Balancing Teaching and Research in Graduate School (and Beyond): The Myth of the Zero Sum Game

27 May 2018 12:00 PM | Anonymous

By Jared W. Keeley, Ph.D., Virginia Commonwealth University

Graduate school places a lot of demands upon your time. There are many balls to juggle, including classes to take, research projects to finish, work for your assistantship, engagement in applied practica (for some), and likely some sort of teaching experience. With all of those demands, it can be hard to find time for essentials like eating and bathing, much less taking time for yourself to “have a life.” With so many balls in the air, it is natural that it can be difficult to prioritize each of them.

Unfortunately, many graduate students have received the message (either explicitly or implicitly) that teaching is a low priority on that list. The typical argument is that time spent on teaching takes away time from something else that is presumably more important, like research.

Doctoral training programs typically exist in research-intensive universities, where the institutional climate often overtly values research over other professional activities. Faculty who are training graduate students have likely had to internalize this value in order to survive in that climate: the proverbial publish or perish notion. In that model of academic success, a person’s time is assumed to be a zero-sum game: time spent on something like teaching is time taken away from research.

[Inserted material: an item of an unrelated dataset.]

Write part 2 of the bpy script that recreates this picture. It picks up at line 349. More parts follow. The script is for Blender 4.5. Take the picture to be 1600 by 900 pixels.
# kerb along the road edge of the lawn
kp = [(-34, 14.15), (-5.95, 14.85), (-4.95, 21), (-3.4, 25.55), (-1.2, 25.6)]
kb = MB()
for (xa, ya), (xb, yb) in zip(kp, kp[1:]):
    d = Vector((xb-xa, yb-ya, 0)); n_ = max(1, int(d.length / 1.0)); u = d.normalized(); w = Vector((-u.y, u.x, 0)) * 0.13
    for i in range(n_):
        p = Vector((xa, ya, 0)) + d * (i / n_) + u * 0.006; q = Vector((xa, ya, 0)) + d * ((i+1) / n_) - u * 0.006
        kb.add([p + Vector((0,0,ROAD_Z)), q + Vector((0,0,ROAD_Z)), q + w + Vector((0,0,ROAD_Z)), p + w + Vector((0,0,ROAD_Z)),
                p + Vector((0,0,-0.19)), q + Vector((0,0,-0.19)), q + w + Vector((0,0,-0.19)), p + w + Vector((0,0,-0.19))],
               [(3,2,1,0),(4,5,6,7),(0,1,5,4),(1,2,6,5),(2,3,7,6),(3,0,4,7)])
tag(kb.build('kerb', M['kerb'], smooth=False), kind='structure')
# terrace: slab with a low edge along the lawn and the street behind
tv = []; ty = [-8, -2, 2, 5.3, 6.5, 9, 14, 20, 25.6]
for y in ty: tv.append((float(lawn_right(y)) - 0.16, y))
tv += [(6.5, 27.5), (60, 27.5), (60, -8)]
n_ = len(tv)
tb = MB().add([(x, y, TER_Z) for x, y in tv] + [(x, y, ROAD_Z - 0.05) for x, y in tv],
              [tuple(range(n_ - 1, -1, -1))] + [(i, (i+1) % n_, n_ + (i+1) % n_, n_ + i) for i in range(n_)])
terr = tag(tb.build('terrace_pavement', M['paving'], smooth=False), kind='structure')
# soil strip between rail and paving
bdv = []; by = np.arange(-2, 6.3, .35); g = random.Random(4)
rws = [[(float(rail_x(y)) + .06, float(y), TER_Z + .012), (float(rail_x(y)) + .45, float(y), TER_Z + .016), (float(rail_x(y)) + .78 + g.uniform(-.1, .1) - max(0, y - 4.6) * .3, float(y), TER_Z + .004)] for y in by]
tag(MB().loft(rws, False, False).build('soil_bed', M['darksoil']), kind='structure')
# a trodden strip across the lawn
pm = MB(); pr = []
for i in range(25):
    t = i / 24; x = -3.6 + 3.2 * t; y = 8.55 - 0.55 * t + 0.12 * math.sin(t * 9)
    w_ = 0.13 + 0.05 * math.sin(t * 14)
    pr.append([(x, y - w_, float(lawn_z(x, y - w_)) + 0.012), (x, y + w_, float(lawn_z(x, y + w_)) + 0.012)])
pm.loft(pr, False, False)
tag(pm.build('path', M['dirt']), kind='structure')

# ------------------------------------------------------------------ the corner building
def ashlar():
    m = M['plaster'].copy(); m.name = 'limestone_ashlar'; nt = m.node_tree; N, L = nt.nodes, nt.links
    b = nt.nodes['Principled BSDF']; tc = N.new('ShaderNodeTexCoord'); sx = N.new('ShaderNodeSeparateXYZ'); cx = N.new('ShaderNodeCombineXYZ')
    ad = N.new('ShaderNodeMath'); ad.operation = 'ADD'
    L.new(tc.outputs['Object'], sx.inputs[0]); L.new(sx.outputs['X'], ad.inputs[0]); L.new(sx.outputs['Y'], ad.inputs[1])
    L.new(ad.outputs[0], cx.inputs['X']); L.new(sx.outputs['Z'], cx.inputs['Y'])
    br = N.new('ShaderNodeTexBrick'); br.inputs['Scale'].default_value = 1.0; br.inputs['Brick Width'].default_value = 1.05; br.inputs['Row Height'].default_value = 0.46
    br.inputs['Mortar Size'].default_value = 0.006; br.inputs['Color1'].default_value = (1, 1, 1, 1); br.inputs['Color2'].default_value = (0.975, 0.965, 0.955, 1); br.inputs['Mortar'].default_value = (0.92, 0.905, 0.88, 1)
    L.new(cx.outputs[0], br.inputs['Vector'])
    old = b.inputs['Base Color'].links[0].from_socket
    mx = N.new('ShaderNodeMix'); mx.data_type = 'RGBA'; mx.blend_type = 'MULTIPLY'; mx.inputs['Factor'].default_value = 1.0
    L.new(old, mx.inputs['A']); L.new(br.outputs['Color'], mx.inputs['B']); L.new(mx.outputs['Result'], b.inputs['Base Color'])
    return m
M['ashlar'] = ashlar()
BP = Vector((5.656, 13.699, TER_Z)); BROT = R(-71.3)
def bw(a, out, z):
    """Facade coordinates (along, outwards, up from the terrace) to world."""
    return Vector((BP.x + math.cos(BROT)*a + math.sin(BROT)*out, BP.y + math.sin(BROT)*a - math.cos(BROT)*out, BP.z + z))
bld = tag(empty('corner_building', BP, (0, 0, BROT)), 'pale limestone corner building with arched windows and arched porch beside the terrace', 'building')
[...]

However, I argue that this idea is a myth, albeit one that is grounded in some reality. It is true that there are only 24 hours in a day. A person can only do so much. However, the myth is predicated on the idea that time spent on teaching and research are independent and mutually exclusive. In other words, time spent on teaching is irrelevant to one’s research, and time spent on research is irrelevant to one’s teaching. To break the hold of this myth, one simply needs to find ways to overlap the two.

Thankfully, creating overlap between one’s research and teaching interests is not so hard to do. The simplest way is to teach courses that are related to one’s area of research. Reviewing a topic as part of preparing a course is a great way to generate new ideas for next steps in your own research program. Covering topics related to your research in class gives you a broader and firmer grasp of the field. Reading assignments for class could be papers that you needed to read anyways for your next literature review. Including your research can also help improve the quality of the course. Sharing your own work with the class provides a real example for your students about how the field works. Sharing examples from your own research brings the topic to life in a way that talking about other people’s studies rarely does. You can share your own passion with your students, which is one of the best ways to get them engaged in a topic. Indeed, the whole model of higher education came from the idea that people who are on the cutting edge of knowledge generation (i.e., researchers) should be the ones best suited to teach others about that topic. While that idea is incomplete in that knowing how to teach effectively is not inherent in having knowledge about a topic, the kernel of truth is that researchers are specially poised to know more about a topic than most anyone else. It is a strange and counterproductive taboo that we do not spend more time talking about our own research in our classes.

While teaching a class in one’s research area makes creating overlap easy, you do not always have control over what classes you teach, nor do you only teach classes that are in your specific research area. How then can you create overlap between teaching and research in other kinds of classes? The solution is to engage in the Scholarship of Teaching and Learning (SoTL). As psychologists, we are all scientists, and scientists gather data to improve what they are doing. When part of your professional life includes teaching, it makes perfect sense to gather data to evaluate your teaching and suggest ways to make it better. By doing so in a principled, systematic way and then disseminating the results, you have engaged in SoTL and gotten yourself a research product along the way! In that case, course prep becomes research prep and vice versa.

There are many other factors that engender the message that teaching is not where you should spend your time as a graduate student. There is a real disparity in how teaching and research are rewarded within academia, although that disparity is more prominent at certain kinds of institutions than others. Shifting the value system of higher education is no small feat. However, not engaging in the myth in your own professional life is a good first step towards creating change.


Jared W. Keeley, Ph.D., is a Teaching Associate Professor at the Virginia Commonwealth University. Dr. Keeley's primary research interest involve the classification of psychopathology, especially as used by mental health professionals. Having formerly served as a GSTA Chair, Dr. Keeley continues to be invested  in the scholarship of teaching and learning as well.